L’impegno a mediare è proseguito nei tragici mesi successivi, fino ad offrire un luogo della Santa Sede dove aprire un confronto tra i contendenti. Il dialogo però non può avvenire a discapito della realtà, che è invece il punto di partenza. Nell’intervista a una rivista dei Gesuiti, Bergoglio non ha solo offerto la disponibilità del Vaticano alla mediazione, ma ha detto che «certamente chi invade è lo Stato russo» e che gli ucraini sono «un popolo martoriato». Un’evidenza. Mosca dapprima ha accolto «con favore la volontà politica» del pontefice di aprire una trattativa, salvo poi attaccarlo dopo aver letto l’intervista integralmente. In particolare non è piaciuto il passaggio nel quale il Papa afferma: «Ho molte informazioni sulla crudeltà delle truppe che entrano. In genere, i più crudeli sono forse quelli che sono della Russia ma non sono della tradizione russa, come i ceceni, i buriati e così via». La reazione a più alto livello è arrivata ieri, quando il ministro degli Esteri Sergej Lavrov, durante una conferenza stampa a Mosca, ha replicato riferendosi a Francesco: «Ha fatto delle dichiarazioni non cristiane» sulle atrocità commesse in particolare da membri delle due nazionalità russe. Il diplomatico di lungo corso dovrebbe guardare in casa propria, a quel Patriarca Kirill che ha benedetto l’aggressione dell’Ucraina in nome di una guerra «santa» e ha invitato i suoi connazionali spaventati dall’invio obbligato al fronte a «non avere paura di morire per una causa giusta, saranno lavati loro tutti i peccati». Il capo della Chiesa ortodossa russa esprime un «cristianesimo» oscurantista e piegato all’ideologia imperiale dello Stato.

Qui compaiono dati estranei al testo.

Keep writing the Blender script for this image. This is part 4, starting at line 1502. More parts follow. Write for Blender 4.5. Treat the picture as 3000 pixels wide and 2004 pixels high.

Altre reazioni contro il pontefice sono arrivate dall’ineffabile portavoce del ministero degli Esteri russo, Marija Zacharova, che ha bollato le parole di Bergoglio come «perversione della verità», lei che è esperta della materia. Inchieste giudiziarie e giornalistiche hanno accertato come l’eccidio di Bucha fu compiuto dalla 64ª Brigata fucilieri motorizzata, di buriati. Putin mesi fa da Minsk negò la responsabilità del Cremlino, dicendo che avrebbe mostrato le prove. Mai pervenute. Peraltro il battaglione fu premiato a Mosca al rientro dall’Ucraina. Del resto le probabilità dei giovani delle minoranze mongole di Buriazia e Tuva di morire in guerra sono dalle 7,8 alle 10,4 volte più elevate rispetto a soldati di etnia russa. Infatti la coscrizione ha riguardato soprattutto gli abitanti delle regioni più povere, risparmiando le grandi città per evitare nuovo malcontento negli ambienti critici verso Putin.

Contro le parole del Papa si è schierato anche Ramzan Kadyrov: «Sì, siamo zelanti nel proteggere la nostra patria, religione, popolo. Invitiamo il nemico ad arrendersi e i nostri cittadini a difendersi. Questa è crudeltà?» sono le parole del presidente della Cecenia, dove in 15 anni ha represso nel sangue l’indipendentismo residuo. L’associazione tedesca per i diritti umani «GfbV» ha accertato che fino al 70% di tutti gli assassinii, stupri, rapimenti e casi di tortura nella repubblica russa, sono stati commessi dall’esercito privato agli ordini di Kadyrov. Quell’esercito che ora combatte in Ucraina, dove il leader di Grozny ha schierato anche i suoi tre figli minorenni per dimostrare ai russi renitenti cos’è il coraggio. Se non è questa la perversione... All’appello del Papa per un tavolo negoziale, il presidente ucraino Volodymyr Zelensky ha invece risposto dichiarandosi non ottimista e avvertendo che nei prossimi giorni potrebbero avvenire nuovi bombardamenti missilistici di Mosca come quelli che nelle settimane scorse hanno lasciato al buio e al gelo milioni di persone.

Ma è certo che il pontefice non si fermerà di fronte alle difficoltà ribadite dalle reazioni alla sua intervista. Lascerà sbollire l’isteria del Cremlino e tornerà tenacemente a tessere la tela. Ieri è stata una giornata importante: il presidente francese Emmanuel Macron a breve chiamerà Putin, perché, ha detto, «un negoziato è ancora possibile». Ma soprattutto anche il capo della Casa Bianca, Joe Biden, si è detto pronto a dialogare con lo «zar», mentre il 13 dicembre a Parigi si terrà una conferenza internazionale sul conflitto. Una soluzione va cercata con ostinazione. Nulla di ciò che sta accadendo in Ucraina è cristiano.